Having a time to write when you are at your creative best is a good start. Also, having a place to work where you feel content, whether that be the garden shed, the kitchen table, or a rented office space, is important too.

And then there are the funny little rituals we use to ease ourselves into it ... Nuthin' wrong with those!

Author Toni Morrison is quoted as saying, "​I tell my students one of the most important things they need to know is when they are their best, creatively. They need to ask themselves, What does the ideal room look like? Is there music? Is there silence? Is there chaos outside or is there serenity outside? What do I need in order to release my imagination?”

In this same piece from The Paris Review, she also tells us that "Writing before dawn began as a necessity. I had small children when I first began to write and I needed to use the time before they said, Mama—and that was always around five in the morning."

And because she was in the habit of getting up early to work, this became her writing schedule after her children were grown.

Toni has something to say about rituals too, those little activities we perform before we begin to write. Often we don't even know we're doing them and yet they are essential to 'getting started'.

"I, at first, thought I didn’t have a ritual, but then I remembered that I always get up and make a cup of coffee while it is still dark—it must be dark—and then I drink the coffee and watch the light come... for me this ritual comprises my preparation to enter a space that I can only call nonsecular . . . Writers all devise ways to approach that place where they expect to make the contact, where they become the conduit, or where they engage in this mysterious process. For me, light is the signal in the transition. It’s not being in the light, it’s being there before it arrives. It enables me, in some sense."

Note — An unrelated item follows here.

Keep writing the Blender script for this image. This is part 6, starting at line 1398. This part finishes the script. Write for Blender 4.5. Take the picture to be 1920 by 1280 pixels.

This mysterious process of creativity ... how does it happen for you? We often hear that writers are indulgent and dreamy creatures, staring into space for hours whilst seeking inspiration. Then we hear the other side where discipline is paramount - no time for dreaming and whiling the time away. Get to work, churn out those words and pages.

All very well to say but it's not that easy. Like Toni Morrison, we need something to ease ourselves into that place where we can create - and it is a place unlike the every day. As she says, it is a space she defines as 'nonsecular' - religious or spiritual. I"ve often thought about creativity: where does it come from, how does it arrive, is it a God-given gift? I still don't know and no longer question. I feel blessed to have it - well, mostly although at one time in my life I felt it was a curse, a burden. Now it's like an old mate that I hook up with. We chat, catch up, brainstorm, drink coffee together. I connect with it, like hooking up to to an electric power point. 

I'm a 'Toni-Morrison-type'. I am at my best in the morning. After lunch, brain switch goes to off, time for a walk and other things. If I miss my morning slot, I propbably won't get much done that day. It's just the way it is.

What's your best time of day to work? Before sunrise? Are you a nocturnal, thirving in the silent dark of a deep night? MIddle of the day over lunch? And what are your rituals? Perhaps a cup of something nice, or a meditation at your desk before beginning?

It doesn't matter. The more eccentric and odd the better, I say!

​As long as whatever it is can link you into that creative flow.